** begin Given data **
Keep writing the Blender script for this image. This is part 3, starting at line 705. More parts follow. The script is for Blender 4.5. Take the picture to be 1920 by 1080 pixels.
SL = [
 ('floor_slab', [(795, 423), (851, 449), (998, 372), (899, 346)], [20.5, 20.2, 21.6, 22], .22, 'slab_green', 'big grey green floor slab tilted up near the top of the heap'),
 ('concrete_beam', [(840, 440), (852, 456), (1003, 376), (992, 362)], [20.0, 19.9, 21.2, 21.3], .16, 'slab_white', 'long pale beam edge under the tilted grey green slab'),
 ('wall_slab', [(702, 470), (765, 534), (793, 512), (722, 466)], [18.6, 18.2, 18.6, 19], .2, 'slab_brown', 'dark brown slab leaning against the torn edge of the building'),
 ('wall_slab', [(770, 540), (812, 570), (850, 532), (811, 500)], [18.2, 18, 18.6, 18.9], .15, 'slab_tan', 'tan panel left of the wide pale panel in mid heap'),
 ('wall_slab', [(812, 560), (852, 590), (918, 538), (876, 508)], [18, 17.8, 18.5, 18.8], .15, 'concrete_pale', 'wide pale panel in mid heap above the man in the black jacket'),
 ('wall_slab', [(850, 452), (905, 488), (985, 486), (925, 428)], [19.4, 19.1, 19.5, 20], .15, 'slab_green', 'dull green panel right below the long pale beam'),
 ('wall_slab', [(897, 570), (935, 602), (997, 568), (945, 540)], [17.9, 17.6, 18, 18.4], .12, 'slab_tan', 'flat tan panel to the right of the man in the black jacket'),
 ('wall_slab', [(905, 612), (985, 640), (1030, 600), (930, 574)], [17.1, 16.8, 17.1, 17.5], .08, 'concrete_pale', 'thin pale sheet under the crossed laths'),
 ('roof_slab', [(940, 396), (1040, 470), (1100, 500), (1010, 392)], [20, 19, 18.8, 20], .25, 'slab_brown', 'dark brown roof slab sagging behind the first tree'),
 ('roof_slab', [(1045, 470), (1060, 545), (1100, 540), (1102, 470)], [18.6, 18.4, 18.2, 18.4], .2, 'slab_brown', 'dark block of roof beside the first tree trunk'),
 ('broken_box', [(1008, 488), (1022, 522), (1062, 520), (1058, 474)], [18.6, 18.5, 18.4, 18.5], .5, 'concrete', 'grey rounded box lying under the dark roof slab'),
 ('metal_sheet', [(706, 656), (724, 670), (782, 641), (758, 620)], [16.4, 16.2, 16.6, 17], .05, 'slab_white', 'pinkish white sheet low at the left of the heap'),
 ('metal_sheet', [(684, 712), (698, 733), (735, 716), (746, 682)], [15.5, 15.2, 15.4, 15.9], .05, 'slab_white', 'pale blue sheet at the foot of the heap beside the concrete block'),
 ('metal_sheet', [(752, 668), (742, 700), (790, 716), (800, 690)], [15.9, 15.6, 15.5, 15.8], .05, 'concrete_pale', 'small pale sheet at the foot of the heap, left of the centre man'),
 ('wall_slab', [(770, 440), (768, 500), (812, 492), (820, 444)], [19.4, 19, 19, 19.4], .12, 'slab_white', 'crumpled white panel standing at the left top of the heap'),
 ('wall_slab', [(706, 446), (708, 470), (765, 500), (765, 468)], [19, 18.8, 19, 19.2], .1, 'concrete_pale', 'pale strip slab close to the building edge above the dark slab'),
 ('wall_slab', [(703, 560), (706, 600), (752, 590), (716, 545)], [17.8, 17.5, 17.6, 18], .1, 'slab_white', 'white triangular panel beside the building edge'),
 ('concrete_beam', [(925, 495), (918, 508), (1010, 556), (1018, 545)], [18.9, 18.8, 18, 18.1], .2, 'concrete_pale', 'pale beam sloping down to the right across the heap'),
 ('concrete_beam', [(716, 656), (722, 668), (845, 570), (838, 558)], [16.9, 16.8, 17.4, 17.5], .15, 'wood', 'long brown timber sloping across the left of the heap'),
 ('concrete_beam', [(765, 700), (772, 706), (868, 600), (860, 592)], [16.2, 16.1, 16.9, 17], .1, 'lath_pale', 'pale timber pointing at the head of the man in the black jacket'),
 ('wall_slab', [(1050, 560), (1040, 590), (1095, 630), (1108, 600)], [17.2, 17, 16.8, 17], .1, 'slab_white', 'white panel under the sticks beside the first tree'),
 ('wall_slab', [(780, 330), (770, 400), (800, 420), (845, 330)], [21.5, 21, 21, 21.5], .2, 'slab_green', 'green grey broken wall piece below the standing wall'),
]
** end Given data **
▶ _What the exercise asks_
Extract all of the data above without altering anything.

▶ _The result_
Keep writing the Blender script for this image. This is part 3, starting at line 705. More parts follow. The script is for Blender 4.5. Take the picture to be 1920 by 1080 pixels.
SL = [
 ('floor_slab', [(795, 423), (851, 449), (998, 372), (899, 346)], [20.5, 20.2, 21.6, 22], .22, 'slab_green', 'big grey green floor slab tilted up near the top of the heap'),
 ('concrete_beam', [(840, 440), (852, 456), (1003, 376), (992, 362)], [20.0, 19.9, 21.2, 21.3], .16, 'slab_white', 'long pale beam edge under the tilted grey green slab'),
 ('wall_slab', [(702, 470), (765, 534), (793, 512), (722, 466)], [18.6, 18.2, 18.6, 19], .2, 'slab_brown', 'dark brown slab leaning against the torn edge of the building'),
 ('wall_slab', [(770, 540), (812, 570), (850, 532), (811, 500)], [18.2, 18, 18.6, 18.9], .15, 'slab_tan', 'tan panel left of the wide pale panel in mid heap'),
 ('wall_slab', [(812, 560), (852, 590), (918, 538), (876, 508)], [18, 17.8, 18.5, 18.8], .15, 'concrete_pale', 'wide pale panel in mid heap above the man in the black jacket'),
 ('wall_slab', [(850, 452), (905, 488), (985, 486), (925, 428)], [19.4, 19.1, 19.5, 20], .15, 'slab_green', 'dull green panel right below the long pale beam'),
 ('wall_slab', [(897, 570), (935, 602), (997, 568), (945, 540)], [17.9, 17.6, 18, 18.4], .12, 'slab_tan', 'flat tan panel to the right of the man in the black jacket'),
 ('wall_slab', [(905, 612), (985, 640), (1030, 600), (930, 574)], [17.1, 16.8, 17.1, 17.5], .08, 'concrete_pale', 'thin pale sheet under the crossed laths'),
 ('roof_slab', [(940, 396), (1040, 470), (1100, 500), (1010, 392)], [20, 19, 18.8, 20], .25, 'slab_brown', 'dark brown roof slab sagging behind the first tree'),
 ('roof_slab', [(1045, 470), (1060, 545), (1100, 540), (1102, 470)], [18.6, 18.4, 18.2, 18.4], .2, 'slab_brown', 'dark block of roof beside the first tree trunk'),
 ('broken_box', [(1008, 488), (1022, 522), (1062, 520), (1058, 474)], [18.6, 18.5, 18.4, 18.5], .5, 'concrete', 'grey rounded box lying under the dark roof slab'),
 ('metal_sheet', [(706, 656), (724, 670), (782, 641), (758, 620)], [16.4, 16.2, 16.6, 17], .05, 'slab_white', 'pinkish white sheet low at the left of the heap'),
 ('metal_sheet', [(684, 712), (698, 733), (735, 716), (746, 682)], [15.5, 15.2, 15.4, 15.9], .05, 'slab_white', 'pale blue sheet at the foot of the heap beside the concrete block'),
 ('metal_sheet', [(752, 668), (742, 700), (790, 716), (800, 690)], [15.9, 15.6, 15.5, 15.8], .05, 'concrete_pale', 'small pale sheet at the foot of the heap, left of the centre man'),
 ('wall_slab', [(770, 440), (768, 500), (812, 492), (820, 444)], [19.4, 19, 19, 19.4], .12, 'slab_white', 'crumpled white panel standing at the left top of the heap'),
 ('wall_slab', [(706, 446), (708, 470), (765, 500), (765, 468)], [19, 18.8, 19, 19.2], .1, 'concrete_pale', 'pale strip slab close to the building edge above the dark slab'),
 ('wall_slab', [(703, 560), (706, 600), (752, 590), (716, 545)], [17.8, 17.5, 17.6, 18], .1, 'slab_white', 'white triangular panel beside the building edge'),
 ('concrete_beam', [(925, 495), (918, 508), (1010, 556), (1018, 545)], [18.9, 18.8, 18, 18.1], .2, 'concrete_pale', 'pale beam sloping down to the right across the heap'),
 ('concrete_beam', [(716, 656), (722, 668), (845, 570), (838, 558)], [16.9, 16.8, 17.4, 17.5], .15, 'wood', 'long brown timber sloping across the left of the heap'),
 ('concrete_beam', [(765, 700), (772, 706), (868, 600), (860, 592)], [16.2, 16.1, 16.9, 17], .1, 'lath_pale', 'pale timber pointing at the head of the man in the black jacket'),
 ('wall_slab', [(1050, 560), (1040, 590), (1095, 630), (1108, 600)], [17.2, 17, 16.8, 17], .1, 'slab_white', 'white panel under the sticks beside the first tree'),
 ('wall_slab', [(780, 330), (770, 400), (800, 420), (845, 330)], [21.5, 21, 21, 21.5], .2, 'slab_green', 'green grey broken wall piece below the standing wall'),
]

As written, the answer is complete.